Ein kontroverses Thema ist, ob Ross Ulbricht Auftragsmörder engagiert hat. Die Chatprotokolle belasten hier Ross Ulbricht schwer. Nur wenn die Theorie stimmen würde, dass es sich bei Dread Pirate Roberts nicht um Ross Ulbricht handelte, könnte Ulbricht hierbei entlastet werden. Die Staatsanwaltschaft nahm zuerst die Aufträge in die Anklageschrift mit auf, ließ sie dann aber doch außen vor. Es gab keine Beweise, ob die Mordaufträge tatsächlich ausgeführt worden sind.

In den Chatprotokollen stellte sich heraus, dass immer wieder Probleme mit Verkäufern auftraten. Ulbricht wurde erpresst. Große Verkäufer der Seite drohten Ulbricht, Adressdaten der Kunden zu veröffentlichen, wenn er ihnen kein Geld schickt. In einem Fall ging es um mehr als 5000 Kundendaten. Das hätte zu einem massiven Vertrauensverlust in die Plattform geführt, wenn nicht sogar das Ende bedeutet.

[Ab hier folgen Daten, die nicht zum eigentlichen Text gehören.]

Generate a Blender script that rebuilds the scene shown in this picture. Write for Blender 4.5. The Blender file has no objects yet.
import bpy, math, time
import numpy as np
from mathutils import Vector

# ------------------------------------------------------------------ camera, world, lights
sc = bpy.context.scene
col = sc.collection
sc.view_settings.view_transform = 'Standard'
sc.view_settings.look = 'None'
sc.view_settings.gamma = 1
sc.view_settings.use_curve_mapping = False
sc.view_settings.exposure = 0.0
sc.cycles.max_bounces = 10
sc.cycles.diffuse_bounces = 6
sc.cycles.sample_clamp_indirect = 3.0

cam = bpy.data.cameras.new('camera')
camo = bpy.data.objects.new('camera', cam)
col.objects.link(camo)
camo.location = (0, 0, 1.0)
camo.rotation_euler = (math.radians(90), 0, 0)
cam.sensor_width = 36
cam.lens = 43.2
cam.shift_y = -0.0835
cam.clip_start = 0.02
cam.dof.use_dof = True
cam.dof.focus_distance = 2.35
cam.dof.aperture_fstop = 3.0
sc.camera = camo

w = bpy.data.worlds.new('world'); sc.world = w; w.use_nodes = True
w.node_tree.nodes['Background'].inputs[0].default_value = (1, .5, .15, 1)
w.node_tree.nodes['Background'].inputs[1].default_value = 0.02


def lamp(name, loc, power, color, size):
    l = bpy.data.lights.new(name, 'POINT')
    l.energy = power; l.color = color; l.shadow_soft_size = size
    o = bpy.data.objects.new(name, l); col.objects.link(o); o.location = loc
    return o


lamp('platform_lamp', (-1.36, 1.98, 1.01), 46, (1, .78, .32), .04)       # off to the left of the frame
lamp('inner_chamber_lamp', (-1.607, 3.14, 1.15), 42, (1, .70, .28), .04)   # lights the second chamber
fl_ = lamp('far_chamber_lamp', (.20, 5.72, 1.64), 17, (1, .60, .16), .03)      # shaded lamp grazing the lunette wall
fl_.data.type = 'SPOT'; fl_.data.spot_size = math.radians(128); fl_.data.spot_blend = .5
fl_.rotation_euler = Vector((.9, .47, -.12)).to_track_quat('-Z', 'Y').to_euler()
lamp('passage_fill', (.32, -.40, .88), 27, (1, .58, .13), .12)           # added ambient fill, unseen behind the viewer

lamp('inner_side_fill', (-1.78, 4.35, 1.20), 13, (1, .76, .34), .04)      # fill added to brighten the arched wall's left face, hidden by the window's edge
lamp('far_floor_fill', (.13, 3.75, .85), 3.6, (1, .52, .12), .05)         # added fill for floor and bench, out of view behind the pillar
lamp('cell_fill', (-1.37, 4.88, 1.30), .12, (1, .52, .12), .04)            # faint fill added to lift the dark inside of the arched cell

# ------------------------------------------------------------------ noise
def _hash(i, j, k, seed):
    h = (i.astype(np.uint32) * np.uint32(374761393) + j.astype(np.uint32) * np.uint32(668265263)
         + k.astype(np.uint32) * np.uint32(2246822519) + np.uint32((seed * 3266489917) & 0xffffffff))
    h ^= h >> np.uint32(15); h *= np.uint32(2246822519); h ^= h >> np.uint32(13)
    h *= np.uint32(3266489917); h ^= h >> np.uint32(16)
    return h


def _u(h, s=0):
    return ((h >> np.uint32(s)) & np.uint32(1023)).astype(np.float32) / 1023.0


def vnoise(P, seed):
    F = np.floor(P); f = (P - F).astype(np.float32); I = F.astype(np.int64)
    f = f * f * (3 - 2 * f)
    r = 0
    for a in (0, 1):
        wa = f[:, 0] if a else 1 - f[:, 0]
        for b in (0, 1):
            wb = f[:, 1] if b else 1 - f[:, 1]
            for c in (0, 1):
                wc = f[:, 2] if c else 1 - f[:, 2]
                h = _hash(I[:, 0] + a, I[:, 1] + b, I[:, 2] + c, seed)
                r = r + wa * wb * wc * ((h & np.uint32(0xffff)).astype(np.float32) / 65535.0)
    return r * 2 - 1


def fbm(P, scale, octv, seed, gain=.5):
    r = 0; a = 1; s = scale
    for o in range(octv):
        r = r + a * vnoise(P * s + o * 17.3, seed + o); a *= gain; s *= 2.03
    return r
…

Ulbricht sah sich genötigt zum Schutz der Website und der Kunden diese Leute auszuschalten. Nachweislich hat Dread Pirate Roberts zwei Transaktionen an einen Auftragsmörder getätigt, um fünf Personen auszuschalten. Die erste Transaktion belief sich auf 1670 Bitcoin und die zweite auf 3000 Bitcoin.

Transaktion 1. Quelle: mempool.space
Transaktion 2. Quelle: mempool.spacce

Die Aufträge wurden nie ausgeführt. Erst 2018 wurde James Ellingson verhaftet. Er spielte eine Doppelrolle als Erpresser und Auftragsmörder. Ross Ulbricht überwies ihm die 4670 Bitcoin, die heute einen Gegenwert von 196 Millionen US-Dollar besitzen.

Haftbedingungen von Ulbricht

Ross Ulbricht verbringt seine Haftstrafe in verschiedenen Hochsicherheitsgefängnissen. Dabei handelt es sich um Gefängnisse für die Aufbewahrung von Schwerstkriminellen. Er steht unter ständiger Beobachtung und ist fast komplett von der Außenwelt abgeschirmt.

Eine besonders harte Disziplinarmaßnahme ist der Aufenthalt in der sogenannten SHU-Zelle. Dabei handelt es sich um ein Gefängnis innerhalb des Gefängnisses. Die Insassen werden 23 Stunden am Tag in vollständiger Einzelisolation gehalten und haben auch keinen Kontakt mehr zu ihren Mithäftlingen. Unter den Häftlingen sind die SHU-Zellen besser bekannt als "Loch". Die längste Zeit am Stück verbrachte Ross mit dreieinhalb Monaten im Loch. Damals weigerte sich Ulbricht gegenüber einem anderen Häftling auszusagen.

Nach der Bitcoin Konferenz 2021 in Miami wurde Ulbricht eine Woche in das Loch gesperrt. Der Grund war eine Tonaufnahme eines Interviews mit ihm, welche bei der Bitcoin Konferenz eingespielt wurde.

Fazit

Die Geschichte von Bitcoin und Silk Road ist nicht voneinander zu trennen. Vor der Silk Road kannten nur eine handvoll von Gruppen wie z.B. die Cypherpunks das Bitcoin Netzwerk. Mit der Silk Road hatte Bitcoin auf einmal verschiedenste Nutzer. Die Regierungen haben es geschafft Ross Ulbricht und die Silk Road zu stoppen, aber eine Idee wie Bitcoin ist nicht zu stoppen. Ross sitzt vermutlich für immer im Gefängnis, aber er wird immer ein Teil der Community bleiben. Die Frage nach der Verhältnismäßigkeit muss hier eindeutig gestellt werden. Ist es fair einen 29-jährigen jegliche Chance auf Resozialisierung zu nehmen? Ist es fair jemanden lebenslänglich wegzusperren für gewaltfreie Strafdelikte? Die Fragen müssen auch in der Zukunft gestellt werden. Ross Ulbricht ist eine bedeutende Figur in der Geschichte von Bitcoin, die niemals vergessen werden darf.